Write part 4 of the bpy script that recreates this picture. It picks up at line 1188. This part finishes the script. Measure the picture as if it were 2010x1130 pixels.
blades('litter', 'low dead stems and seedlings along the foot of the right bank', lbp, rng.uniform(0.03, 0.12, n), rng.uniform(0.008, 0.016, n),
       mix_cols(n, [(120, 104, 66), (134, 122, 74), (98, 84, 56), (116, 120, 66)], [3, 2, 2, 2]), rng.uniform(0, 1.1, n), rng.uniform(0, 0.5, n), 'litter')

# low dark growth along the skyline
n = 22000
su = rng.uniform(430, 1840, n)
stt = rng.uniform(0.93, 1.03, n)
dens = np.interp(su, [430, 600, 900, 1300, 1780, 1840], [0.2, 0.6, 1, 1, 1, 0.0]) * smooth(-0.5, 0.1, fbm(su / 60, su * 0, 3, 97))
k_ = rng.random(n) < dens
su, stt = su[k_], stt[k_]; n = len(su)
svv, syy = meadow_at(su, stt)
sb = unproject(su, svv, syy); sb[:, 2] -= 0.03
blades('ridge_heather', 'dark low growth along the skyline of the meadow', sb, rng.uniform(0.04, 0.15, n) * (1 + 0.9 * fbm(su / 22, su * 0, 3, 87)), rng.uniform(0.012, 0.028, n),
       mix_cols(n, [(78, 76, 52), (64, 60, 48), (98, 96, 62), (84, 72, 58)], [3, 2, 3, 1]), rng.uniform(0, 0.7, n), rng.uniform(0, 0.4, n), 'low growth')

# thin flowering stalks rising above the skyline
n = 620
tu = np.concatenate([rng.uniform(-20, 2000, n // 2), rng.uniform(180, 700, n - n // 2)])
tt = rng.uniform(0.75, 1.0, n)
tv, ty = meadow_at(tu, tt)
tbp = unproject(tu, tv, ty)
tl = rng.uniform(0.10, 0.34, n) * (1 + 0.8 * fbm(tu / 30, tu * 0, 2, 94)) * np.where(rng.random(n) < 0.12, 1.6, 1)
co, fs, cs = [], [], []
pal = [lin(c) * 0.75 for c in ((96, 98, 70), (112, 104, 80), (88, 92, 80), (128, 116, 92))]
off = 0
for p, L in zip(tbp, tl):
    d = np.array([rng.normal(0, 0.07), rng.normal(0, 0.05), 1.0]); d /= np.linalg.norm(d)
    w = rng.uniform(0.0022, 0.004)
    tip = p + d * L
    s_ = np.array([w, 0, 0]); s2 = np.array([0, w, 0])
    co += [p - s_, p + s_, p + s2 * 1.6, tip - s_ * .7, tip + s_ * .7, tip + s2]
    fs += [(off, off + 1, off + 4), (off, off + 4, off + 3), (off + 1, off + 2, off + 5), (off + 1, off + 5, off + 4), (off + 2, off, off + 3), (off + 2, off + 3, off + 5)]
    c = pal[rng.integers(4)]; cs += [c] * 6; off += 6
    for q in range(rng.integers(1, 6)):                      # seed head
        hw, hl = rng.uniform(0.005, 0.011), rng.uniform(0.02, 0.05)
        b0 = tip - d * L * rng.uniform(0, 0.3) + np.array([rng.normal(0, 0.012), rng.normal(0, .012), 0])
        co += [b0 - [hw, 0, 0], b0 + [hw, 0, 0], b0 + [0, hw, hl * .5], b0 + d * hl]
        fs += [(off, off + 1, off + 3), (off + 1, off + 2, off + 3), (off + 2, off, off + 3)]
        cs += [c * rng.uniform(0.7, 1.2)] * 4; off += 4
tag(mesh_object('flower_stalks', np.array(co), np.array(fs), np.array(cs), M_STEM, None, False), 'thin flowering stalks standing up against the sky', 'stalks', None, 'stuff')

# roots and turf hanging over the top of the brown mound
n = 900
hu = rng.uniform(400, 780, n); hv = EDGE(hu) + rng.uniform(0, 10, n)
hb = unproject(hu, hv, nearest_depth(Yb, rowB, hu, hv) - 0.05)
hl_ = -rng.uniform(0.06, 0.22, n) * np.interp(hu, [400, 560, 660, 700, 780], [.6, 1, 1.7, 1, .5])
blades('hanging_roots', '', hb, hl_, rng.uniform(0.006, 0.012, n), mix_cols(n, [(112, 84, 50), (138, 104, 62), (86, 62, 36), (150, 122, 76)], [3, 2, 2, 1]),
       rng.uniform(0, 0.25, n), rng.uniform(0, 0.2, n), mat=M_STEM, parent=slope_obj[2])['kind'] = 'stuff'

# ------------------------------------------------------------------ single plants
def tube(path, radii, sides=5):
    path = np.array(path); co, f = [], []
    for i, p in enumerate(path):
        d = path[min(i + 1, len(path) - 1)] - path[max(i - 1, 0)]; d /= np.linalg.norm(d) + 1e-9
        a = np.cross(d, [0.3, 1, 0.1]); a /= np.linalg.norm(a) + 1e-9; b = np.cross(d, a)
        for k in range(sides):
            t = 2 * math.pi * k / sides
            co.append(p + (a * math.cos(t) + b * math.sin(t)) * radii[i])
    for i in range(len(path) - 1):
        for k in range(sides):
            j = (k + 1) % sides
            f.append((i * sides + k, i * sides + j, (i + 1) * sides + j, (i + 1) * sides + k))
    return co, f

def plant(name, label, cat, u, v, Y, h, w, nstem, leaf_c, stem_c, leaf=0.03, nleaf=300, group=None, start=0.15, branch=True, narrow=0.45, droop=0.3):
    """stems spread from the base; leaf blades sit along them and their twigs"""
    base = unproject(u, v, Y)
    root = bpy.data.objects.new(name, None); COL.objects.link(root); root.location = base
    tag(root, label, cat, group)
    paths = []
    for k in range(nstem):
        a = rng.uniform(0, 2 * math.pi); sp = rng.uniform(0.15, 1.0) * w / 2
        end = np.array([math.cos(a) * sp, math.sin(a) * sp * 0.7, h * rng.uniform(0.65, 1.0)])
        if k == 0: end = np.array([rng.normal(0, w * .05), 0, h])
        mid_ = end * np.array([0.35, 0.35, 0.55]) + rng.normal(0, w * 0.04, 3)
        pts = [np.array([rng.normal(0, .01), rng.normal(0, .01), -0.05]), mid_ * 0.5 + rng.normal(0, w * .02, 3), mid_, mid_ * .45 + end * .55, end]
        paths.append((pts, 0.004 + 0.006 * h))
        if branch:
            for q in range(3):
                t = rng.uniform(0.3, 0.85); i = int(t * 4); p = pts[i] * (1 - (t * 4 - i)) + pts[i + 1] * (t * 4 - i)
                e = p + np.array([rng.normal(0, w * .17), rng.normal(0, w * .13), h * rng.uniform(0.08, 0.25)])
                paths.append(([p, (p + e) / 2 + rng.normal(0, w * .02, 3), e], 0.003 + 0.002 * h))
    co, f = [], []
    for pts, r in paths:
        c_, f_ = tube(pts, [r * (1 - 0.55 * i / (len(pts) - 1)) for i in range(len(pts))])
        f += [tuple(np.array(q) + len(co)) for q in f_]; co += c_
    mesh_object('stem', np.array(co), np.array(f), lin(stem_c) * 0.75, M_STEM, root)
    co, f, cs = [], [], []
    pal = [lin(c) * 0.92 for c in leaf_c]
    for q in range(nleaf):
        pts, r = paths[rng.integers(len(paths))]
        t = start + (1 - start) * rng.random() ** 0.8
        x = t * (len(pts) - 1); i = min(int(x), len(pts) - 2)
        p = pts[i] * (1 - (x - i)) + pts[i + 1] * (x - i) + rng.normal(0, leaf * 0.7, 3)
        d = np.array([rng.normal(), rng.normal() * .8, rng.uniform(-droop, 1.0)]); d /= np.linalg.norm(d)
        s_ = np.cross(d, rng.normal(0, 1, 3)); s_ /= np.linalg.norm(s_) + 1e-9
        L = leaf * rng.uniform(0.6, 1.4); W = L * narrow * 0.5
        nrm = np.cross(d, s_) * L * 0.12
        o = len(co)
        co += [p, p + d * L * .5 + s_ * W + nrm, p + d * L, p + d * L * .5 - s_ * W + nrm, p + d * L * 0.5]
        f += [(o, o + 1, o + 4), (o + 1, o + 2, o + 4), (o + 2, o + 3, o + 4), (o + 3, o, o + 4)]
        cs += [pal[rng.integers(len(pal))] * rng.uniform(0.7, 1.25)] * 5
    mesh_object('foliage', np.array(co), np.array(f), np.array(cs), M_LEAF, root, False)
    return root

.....

Only the lines from the opening of the material through the line with "0.5, n), 'litter')" should be echoed, exactly as written.

Output below ->
Write part 4 of the bpy script that recreates this picture. It picks up at line 1188. This part finishes the script. Measure the picture as if it were 2010x1130 pixels.
blades('litter', 'low dead stems and seedlings along the foot of the right bank', lbp, rng.uniform(0.03, 0.12, n), rng.uniform(0.008, 0.016, n),
       mix_cols(n, [(120, 104, 66), (134, 122, 74), (98, 84, 56), (116, 120, 66)], [3, 2, 2, 2]), rng.uniform(0, 1.1, n), rng.uniform(0, 0.5, n), 'litter')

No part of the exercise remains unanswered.